Record Store Day 2026: What We Know So Far


Record Store Day announcements have started trickling out, and I’ve already got mixed feelings. Look, I’ve been doing this event since 2008 when it was genuinely about celebrating independent record shops. These days it’s become something more complicated, and I think we need to talk about that.

The Good News First

The RSD committee has confirmed April 19, 2026 as the date for this year’s main event, with the usual second drop following in June. From what I’ve seen of the early list leaks — and yeah, they always leak — there are some genuinely interesting Australian exclusives in the pipeline.

I’ve heard whispers about a Courtney Barnett live session pressing, a remastered Eddy Current Suppression Ring collection, and what might be a previously unreleased King Gizzard studio session from the Nonagon Infinity era. If even half of that pans out, we’ll have some crackers on the shelf.

The Australian RSD committee has also expanded the number of participating stores this year. Last count I saw was over 120 shops nationally, which is up from around 100 in 2024. That’s encouraging. It means more places for people to actually find these releases without camping overnight outside my door.

Where It Gets Tricky

Here’s where I put on my grumpy shopkeeper hat. The major labels have figured out that RSD is a money printer, and they’re flooding the list with lazy reissues on coloured vinyl that nobody actually asked for. Do we really need another pressing of Rumours on translucent teal? Fleetwood Mac fans already own three copies.

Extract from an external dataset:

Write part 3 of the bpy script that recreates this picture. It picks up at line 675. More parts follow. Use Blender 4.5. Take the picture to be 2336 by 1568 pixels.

The pricing has gotten out of hand too. I’m seeing wholesale costs on some of these titles that force me to stick a $70-80 price tag on a single LP. My customers aren’t made of money, and I refuse to pretend that’s normal. A limited pressing should mean something special about the music or the presentation, not just an excuse to charge double.

What I’d Love to See Change

I’d genuinely like RSD to refocus on what made it matter in the first place. Give Australian labels more slots. Push for reasonable pricing. Make the exclusive list shorter and better curated rather than longer and more bloated.

The best RSD moments in my shop have always been when someone discovers a local artist they’d never heard of. Last year a bloke came in for the Arctic Monkeys picture disc and left with a Tropical Fuck Storm EP that absolutely blew his mind. That’s what this day should be about.

Planning for the Queue

For my fellow shop owners reading this, start planning your queue management now. We learned the hard way in 2024 that online reservation systems create more drama than they solve. We’re going back to the old-fashioned numbered wristband system this year. First in, first served, one copy per title per customer.

I’ll also be putting together a Spotify playlist of all the Australian artists on the RSD list once it’s finalised. Give people a chance to actually listen before they buy. What a concept.

The Bigger Picture

Despite my grumbling, Record Store Day remains the single biggest trading day of the year for most indie shops. It brings people through the door who might not otherwise visit, and some of them come back. That matters enormously for stores like mine that run on thin margins and deep commitment.

I just want the event to stay honest. Celebrate the shops. Celebrate the music. Stop treating it as a speculation market for Discogs flippers.

More details as the full list drops. I’ll be doing my usual breakdown of the Australian exclusives and letting you know which ones are actually worth your early morning.